Embracing The “New Normal”: How To Handle Change

I’ve been gluten-free since last summer. I went dairy-free the first of this year. I recently started getting back into the routine of exercising four to five times a week, and I’m making every effort to read and crochet each day. In addition to my daily quiet time, I’ve started taking a “time out” several times a day to read some Psalms and pray. In the past few weeks, I’ve drastically reduced my sugar consumption.

 

Yes, my life looks much different from many people’s. Some of these decisions I made for my physical health. Some of these decisions I made for my mental, emotional, and spiritual health. Following the culture hasn’t worked for me. I needed a change.

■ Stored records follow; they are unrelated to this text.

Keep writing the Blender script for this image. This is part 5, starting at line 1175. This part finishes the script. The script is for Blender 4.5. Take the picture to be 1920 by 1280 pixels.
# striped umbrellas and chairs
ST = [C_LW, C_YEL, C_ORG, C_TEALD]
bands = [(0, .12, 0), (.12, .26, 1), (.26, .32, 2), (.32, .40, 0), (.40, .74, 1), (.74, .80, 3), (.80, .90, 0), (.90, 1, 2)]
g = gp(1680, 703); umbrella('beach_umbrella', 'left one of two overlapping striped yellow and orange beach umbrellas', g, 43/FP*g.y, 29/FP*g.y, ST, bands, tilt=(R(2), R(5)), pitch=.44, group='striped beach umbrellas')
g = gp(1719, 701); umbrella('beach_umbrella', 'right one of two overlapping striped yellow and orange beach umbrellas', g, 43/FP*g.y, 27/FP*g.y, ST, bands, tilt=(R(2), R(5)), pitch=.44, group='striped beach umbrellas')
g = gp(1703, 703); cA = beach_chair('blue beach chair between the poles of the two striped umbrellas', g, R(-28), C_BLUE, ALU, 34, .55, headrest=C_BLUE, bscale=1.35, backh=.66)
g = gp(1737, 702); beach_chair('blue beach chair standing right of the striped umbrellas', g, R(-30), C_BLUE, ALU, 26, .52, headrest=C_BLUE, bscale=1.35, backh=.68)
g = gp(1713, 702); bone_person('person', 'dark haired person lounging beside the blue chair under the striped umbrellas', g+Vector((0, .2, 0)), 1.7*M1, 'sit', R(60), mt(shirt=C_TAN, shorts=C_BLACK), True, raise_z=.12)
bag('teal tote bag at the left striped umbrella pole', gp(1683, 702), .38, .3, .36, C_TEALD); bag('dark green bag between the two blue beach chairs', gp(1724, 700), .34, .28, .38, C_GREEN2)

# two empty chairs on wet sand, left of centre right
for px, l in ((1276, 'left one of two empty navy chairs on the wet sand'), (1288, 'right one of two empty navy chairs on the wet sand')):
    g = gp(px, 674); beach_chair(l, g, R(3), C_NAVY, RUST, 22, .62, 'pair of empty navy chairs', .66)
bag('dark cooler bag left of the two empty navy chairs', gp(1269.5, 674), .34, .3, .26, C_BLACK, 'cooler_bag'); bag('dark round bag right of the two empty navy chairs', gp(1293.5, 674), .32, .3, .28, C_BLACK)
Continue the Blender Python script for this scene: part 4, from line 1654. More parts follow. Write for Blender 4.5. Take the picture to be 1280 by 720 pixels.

 Embracing The "New Normal": How To Handle Change - "The thing about change is that it’s uncomfortable." Jennifer shares some advice on how to handle change in our lives when it is not easy. An encouraging post by Jennifer A. Janes at Raising Sticky Hands To Heaven

The thing about change is that it’s uncomfortable. It’s hard to learn a new way of eating, to rearrange your schedule to accommodate exercise, to stop throughout the day to pause and remember that God is in your day with you and you’re not alone. It makes me uncomfortable to have to ask for the manager every time I enter a restaurant (in addition to being dairy- and gluten-free, I also have a life-threatening allergy to another food) and to demand (nicely, of course) that they take appropriate steps to keep me safe. I don’t particularly appreciate the discomfort involved in exercise and the soreness that accompanies working out.

 

I do, however, like the results of all of these changes. That’s why I continue to press forward with my plans.

 

The longer I do these things, the more they become habits, part of the dailiness of my life, the more I embrace them because they’re good for me and because I feel better when I do them.

 

They become my “new normal.” After a while, they don’t feel new anymore. They just feel normal. Explaining why I do what I do seems less embarrassing and more matter of course. It’s just what I do.

 

If you’re trying to make big changes in your life, start with one thing at a time. Don’t try to make all of them at once. When one change begins to feel normal, start another one.

 

There’s no way to tell exactly how long it will take for you to feel “normal” about the changes you’re making. It depends on your personality and the magnitude of the change you’re making. Give yourself grace. Embrace the change, knowing that it will eventually feel normal.

 

I’m the queen of keeping things comfortable and familiar. Change is difficult and scary for me. If I can do this, you can too. As a wise friend told me last week, “Just do the next right thing.” That’s how you change your life.

 

What is your best tip for making a big change?